In its attempts to stop the technology of the late 20th century, the RIAA resorted to stopping fair use as we know it. With the passing of the Digital Millennium Copyright Act, fair use was obliterated. We no longer own any of that crappy popular music that we buy, and can no longer decide what we do with it. New technology much like the cassettes and compact disks of the past are now illegal to invent. Anything that can be used to circumvent someone’s copyright is now illegal. This is very serious, and in the past six years, scientists, students, consumers and citizens have been stripped of free use and in some cases, they have been stripped of free speech.
Law suits have been flowing out of the RIAA like water out of a faucet. Well, it’s more like hot lava flowing out of a very big, evil, corporate faucet. After about a thousand suits have been threatened against users of peer to peer networks accused of violating copyright law, not a single case has gone to court. These attacks on the consumers did however extract thousands of dollars from settlements. The RIAA took money from children, old ladies, the poor and the uneducated. They knew that just the thought of a law suit, however much frivolous, would get these people to cave in. This is all done under the guise of fighting Piracy.
According to the RIAA, piracy is threatening to take down their empire. This is so exaggerated that anyone outside the RIAA would laugh at it if not for the laws against laughing at the RIAA. They got away with this claim because their music sales had dropped. Their experts said it was the internet file-trader’s fault.

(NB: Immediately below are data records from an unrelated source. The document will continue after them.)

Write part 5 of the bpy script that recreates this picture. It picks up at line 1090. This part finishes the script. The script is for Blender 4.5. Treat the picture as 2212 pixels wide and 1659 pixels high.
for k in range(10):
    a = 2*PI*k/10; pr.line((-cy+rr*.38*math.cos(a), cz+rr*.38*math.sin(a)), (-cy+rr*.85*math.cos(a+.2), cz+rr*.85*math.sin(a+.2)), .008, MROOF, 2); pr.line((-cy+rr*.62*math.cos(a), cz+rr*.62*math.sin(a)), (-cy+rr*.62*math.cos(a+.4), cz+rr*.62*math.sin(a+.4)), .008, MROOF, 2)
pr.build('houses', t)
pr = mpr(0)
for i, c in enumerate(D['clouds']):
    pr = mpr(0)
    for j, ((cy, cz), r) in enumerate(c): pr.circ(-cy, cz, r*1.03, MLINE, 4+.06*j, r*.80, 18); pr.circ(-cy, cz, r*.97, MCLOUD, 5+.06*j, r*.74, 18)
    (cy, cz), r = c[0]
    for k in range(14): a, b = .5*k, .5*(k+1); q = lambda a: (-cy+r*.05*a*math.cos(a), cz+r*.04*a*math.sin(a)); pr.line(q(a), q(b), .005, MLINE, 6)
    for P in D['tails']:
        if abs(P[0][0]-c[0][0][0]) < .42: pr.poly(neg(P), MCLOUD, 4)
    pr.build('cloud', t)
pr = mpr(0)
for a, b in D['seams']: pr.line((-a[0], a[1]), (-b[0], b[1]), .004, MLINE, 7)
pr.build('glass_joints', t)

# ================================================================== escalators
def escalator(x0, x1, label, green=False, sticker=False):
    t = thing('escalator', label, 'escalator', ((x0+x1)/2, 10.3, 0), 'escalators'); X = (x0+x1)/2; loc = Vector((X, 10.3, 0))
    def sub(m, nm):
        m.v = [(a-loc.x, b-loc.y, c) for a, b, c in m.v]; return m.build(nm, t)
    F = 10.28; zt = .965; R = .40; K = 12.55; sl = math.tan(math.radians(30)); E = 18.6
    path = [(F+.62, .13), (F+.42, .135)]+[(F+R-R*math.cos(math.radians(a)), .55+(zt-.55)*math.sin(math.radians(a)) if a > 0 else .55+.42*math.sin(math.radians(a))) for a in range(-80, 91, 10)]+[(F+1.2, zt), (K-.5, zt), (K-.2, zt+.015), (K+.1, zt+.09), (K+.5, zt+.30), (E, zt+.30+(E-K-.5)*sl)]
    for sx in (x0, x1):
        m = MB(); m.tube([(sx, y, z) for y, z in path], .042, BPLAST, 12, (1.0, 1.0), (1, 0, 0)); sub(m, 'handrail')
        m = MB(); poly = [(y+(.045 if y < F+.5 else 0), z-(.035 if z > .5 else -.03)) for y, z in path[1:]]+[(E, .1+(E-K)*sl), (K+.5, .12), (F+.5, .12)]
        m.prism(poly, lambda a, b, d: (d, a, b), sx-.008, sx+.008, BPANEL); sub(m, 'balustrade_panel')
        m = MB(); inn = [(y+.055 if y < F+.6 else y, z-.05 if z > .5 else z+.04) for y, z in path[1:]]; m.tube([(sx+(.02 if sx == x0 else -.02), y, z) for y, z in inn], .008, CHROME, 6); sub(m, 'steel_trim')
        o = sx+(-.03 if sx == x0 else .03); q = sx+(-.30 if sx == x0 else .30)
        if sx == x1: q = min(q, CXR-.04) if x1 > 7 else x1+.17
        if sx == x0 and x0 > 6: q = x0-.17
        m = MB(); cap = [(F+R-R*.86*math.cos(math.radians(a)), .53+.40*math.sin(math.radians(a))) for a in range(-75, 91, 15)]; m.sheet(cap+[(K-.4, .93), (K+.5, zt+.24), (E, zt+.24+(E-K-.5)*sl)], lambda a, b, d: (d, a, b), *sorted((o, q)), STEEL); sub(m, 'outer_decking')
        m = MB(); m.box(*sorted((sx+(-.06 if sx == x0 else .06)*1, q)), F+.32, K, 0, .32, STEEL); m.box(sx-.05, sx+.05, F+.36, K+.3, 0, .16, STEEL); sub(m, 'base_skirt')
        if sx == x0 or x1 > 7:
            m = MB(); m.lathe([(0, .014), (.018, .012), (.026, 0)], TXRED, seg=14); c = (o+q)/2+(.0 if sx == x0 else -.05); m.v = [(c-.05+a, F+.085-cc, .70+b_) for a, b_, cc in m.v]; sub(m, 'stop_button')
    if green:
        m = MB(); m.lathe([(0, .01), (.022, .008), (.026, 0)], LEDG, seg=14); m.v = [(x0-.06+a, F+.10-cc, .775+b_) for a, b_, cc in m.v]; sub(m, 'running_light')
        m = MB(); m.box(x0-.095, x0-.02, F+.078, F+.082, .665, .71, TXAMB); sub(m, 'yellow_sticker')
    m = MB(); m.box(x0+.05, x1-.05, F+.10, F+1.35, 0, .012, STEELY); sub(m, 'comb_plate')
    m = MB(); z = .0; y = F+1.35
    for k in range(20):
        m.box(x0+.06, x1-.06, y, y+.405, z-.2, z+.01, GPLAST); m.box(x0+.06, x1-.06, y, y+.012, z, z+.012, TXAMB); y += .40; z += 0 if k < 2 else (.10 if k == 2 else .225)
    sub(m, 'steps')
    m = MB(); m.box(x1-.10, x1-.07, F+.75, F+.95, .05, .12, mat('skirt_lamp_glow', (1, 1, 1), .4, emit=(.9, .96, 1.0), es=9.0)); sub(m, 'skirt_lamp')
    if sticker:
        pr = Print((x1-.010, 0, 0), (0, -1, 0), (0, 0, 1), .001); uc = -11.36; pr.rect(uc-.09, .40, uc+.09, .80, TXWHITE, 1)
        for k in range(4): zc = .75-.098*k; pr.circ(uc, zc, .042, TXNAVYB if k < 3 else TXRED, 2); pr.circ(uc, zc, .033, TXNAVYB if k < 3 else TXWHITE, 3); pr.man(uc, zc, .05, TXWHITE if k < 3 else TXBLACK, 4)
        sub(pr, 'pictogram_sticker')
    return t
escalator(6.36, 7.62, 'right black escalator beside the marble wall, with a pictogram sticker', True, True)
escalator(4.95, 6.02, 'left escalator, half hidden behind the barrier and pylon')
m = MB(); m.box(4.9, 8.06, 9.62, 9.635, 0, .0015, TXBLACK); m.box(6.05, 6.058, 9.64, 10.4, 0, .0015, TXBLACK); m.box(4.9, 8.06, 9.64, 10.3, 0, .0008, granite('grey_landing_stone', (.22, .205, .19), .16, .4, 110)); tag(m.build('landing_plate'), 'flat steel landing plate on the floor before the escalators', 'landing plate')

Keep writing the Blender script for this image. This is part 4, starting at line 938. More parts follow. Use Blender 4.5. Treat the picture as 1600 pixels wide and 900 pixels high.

Real experts cited the RIAA price gouging, the low quality of the music their pushing, and their scare tactics toward their consumers. In fact, the number one factor of the drop in music sales was probably THE RECESSION. This fact is not lost on the recording industry, which is now seeing record sales steadily rise on par with the economy.
I say we just stop buying from these people. There is a plethora of independent non-MTV music out there just waiting to be listened to. The best place to find music is on the internet. Despite what the RIAA would tell you, it is not illegal to download any music off the internet. So if they do threaten to sue you, tell them to meet you in court.